At 10AM, Georgie had her turn as moderator on a GoH panel, which had Turtledove, Tobias Buckell, and Jim Frenkel on the topic of Pirates in S and SF. A good time was had reminiscing about fun pirates, scary pirates, space pirates, and pirates of every description.
Next, I had “Stupid military tactics and technology in SF movies and TV”, along with Lee Schneider, Richard Russell, and Alan Pollard, which gave me a chance to air my rant on why “Starship Troopers” is probably the worse excuse for a “military” SF movie in history, which I enjoyed giving, and the audience seemed to enjoy.
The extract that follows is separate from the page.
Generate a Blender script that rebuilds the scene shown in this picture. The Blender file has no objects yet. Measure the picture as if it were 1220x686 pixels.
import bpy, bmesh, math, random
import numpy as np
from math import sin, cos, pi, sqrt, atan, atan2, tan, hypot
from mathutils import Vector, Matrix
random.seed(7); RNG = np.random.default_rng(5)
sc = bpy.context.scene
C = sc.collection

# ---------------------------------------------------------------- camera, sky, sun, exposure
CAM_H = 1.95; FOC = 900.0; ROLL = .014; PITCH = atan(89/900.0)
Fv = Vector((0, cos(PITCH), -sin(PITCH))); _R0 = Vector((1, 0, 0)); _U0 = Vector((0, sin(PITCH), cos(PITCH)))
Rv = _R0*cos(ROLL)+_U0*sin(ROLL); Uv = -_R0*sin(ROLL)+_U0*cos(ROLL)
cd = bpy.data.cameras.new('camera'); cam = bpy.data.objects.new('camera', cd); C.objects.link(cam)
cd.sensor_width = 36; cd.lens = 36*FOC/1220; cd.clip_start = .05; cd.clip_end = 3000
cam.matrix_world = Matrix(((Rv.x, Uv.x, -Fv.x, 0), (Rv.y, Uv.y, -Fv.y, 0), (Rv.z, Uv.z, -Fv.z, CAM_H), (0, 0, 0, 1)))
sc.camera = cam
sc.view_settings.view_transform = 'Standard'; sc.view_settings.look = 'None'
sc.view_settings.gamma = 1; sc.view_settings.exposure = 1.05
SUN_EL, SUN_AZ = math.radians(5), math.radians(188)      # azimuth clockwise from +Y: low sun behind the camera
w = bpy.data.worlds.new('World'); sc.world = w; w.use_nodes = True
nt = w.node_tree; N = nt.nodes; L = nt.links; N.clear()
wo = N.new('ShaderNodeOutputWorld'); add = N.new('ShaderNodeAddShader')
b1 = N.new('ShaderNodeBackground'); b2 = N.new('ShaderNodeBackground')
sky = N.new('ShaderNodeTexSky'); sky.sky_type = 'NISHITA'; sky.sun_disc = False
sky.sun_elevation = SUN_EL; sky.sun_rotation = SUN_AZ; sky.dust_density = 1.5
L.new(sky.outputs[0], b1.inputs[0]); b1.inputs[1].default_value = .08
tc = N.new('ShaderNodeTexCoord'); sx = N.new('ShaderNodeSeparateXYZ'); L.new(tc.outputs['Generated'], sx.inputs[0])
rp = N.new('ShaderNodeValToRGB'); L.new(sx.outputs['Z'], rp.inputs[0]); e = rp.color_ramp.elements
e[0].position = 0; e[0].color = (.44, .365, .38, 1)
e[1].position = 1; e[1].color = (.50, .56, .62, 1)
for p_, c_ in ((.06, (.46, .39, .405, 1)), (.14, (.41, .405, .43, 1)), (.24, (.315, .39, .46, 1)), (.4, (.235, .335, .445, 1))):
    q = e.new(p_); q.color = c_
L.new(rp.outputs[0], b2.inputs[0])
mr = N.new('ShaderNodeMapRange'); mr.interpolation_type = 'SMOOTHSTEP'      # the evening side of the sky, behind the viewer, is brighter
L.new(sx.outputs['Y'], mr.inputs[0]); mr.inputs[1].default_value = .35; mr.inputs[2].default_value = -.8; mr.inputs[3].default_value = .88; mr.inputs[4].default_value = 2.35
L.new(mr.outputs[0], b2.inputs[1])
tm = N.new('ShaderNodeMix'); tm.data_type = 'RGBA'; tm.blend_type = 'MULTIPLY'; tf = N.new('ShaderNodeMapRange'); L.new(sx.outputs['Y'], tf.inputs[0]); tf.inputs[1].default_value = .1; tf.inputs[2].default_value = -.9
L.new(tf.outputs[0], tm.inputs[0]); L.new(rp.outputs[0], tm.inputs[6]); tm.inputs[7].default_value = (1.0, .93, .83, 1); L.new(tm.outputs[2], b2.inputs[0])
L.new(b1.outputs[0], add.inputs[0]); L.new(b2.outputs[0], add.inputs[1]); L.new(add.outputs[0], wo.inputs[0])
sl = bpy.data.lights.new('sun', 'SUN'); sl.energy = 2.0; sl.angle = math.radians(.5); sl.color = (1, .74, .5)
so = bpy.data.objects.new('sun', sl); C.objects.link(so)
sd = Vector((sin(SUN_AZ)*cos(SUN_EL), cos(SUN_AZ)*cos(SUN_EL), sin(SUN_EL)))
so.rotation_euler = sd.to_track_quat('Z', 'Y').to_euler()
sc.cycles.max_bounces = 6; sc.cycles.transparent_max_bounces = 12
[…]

Other topics included the continuing presence of the two-dimensional naval warfare paradigm in 3-D space warfare (“Battlestar Galactica”, the Original Series, and “Star Trek: The Wrath of Khan” among others); small-unit tactics vs. “mission creep” in “Aliens”; selective avionics failure in “Avatar”; and an appreciation of vector physics as used in the “Honor Harrington” series.
After that, we were tired, so made a last pass at the dealers’ room, said farewells, and drove back to Milwaukee for dinner and early bed. OddCon was a good con as usual and we will be looking forward to next year.
7:27p
Red Priest, “Pirates of the Baroque”
The concert we attended Saturday the 17th was in Early Music Now’s series, featuring “Red Priest”, a group consisting of leader and recorder virtuoso Piers Adams, cellist Angela East, harpsichordist Howard Beach, and violinist David Greenberg. Red Priest (named in honor of read-haired Antonio Vivaldi) is known for their ‘thematic’ concerts, and this evening’s theme was “Pirates of the Baroque” which loosely brought together an entertaining list of music loosely associated with piracy, ranging from theft of tunes, possible identity theft, and pieces such as Vivaldi’s own “Tempesta di Mare” (Storm at Sea) concerto.

The members of Red Priest are sometimes criticized for what might be termed “antics”, such as dressing like, well, pirates; giving out with the occasional “Arr!” at an appropriate spot, or Adams using a recorder as a percussion instrument, or blowing sideways through another to simulate the sound of the sea. To our mind any “frivolity” (assuming frivolity to be a “bad” thing--) was more than offset by the player’s surpassing skill, beautiful sound, and the deep scholarship they showed. Cellist East related searching out the oldest extant copy of Bach’s “Prelude for Suite No. 1 for Cello” to find Anna Magdalena Bach’s markings for the bowing, which were not only different than the way the piece had been presented for decades, but also discernibly better. It was fascinating to hear two versions of “The Princess Royal Hornpipe” done, once in the Baroque style, and one in the traditional fiddling style of Cape Breton island, home of Greenberg.

The subtitle “Stolen masterworks and long-lost jewels of the Baroque era” was well borne out by the concert, which featured Bach, Telleman, Van Eyck, Tartini, Vivaldi, Corelli, and others, including tradional airs, such as “Come Ashore Jolly Tar With Your Trousers On.”
The audience at the Wisconsin Lutheran Auditorium filled the house and, by every evidence, shared our great pleasure at the performance. The group’s humorous exhortation to buy their CD’s so they (temporarily stranded in the US due to the volcanic cloud over Britain) wouldn’t have to hitchhike home with them, was scarcely needed, as the audience descended upon the sales table at the interval like the wolf on the fold.

Red Priest gave us a musically excellent, highly entertaining, and educational concert. What could be better? If they are in your area on a future tour and you care for Baroque music at all, get tickets early!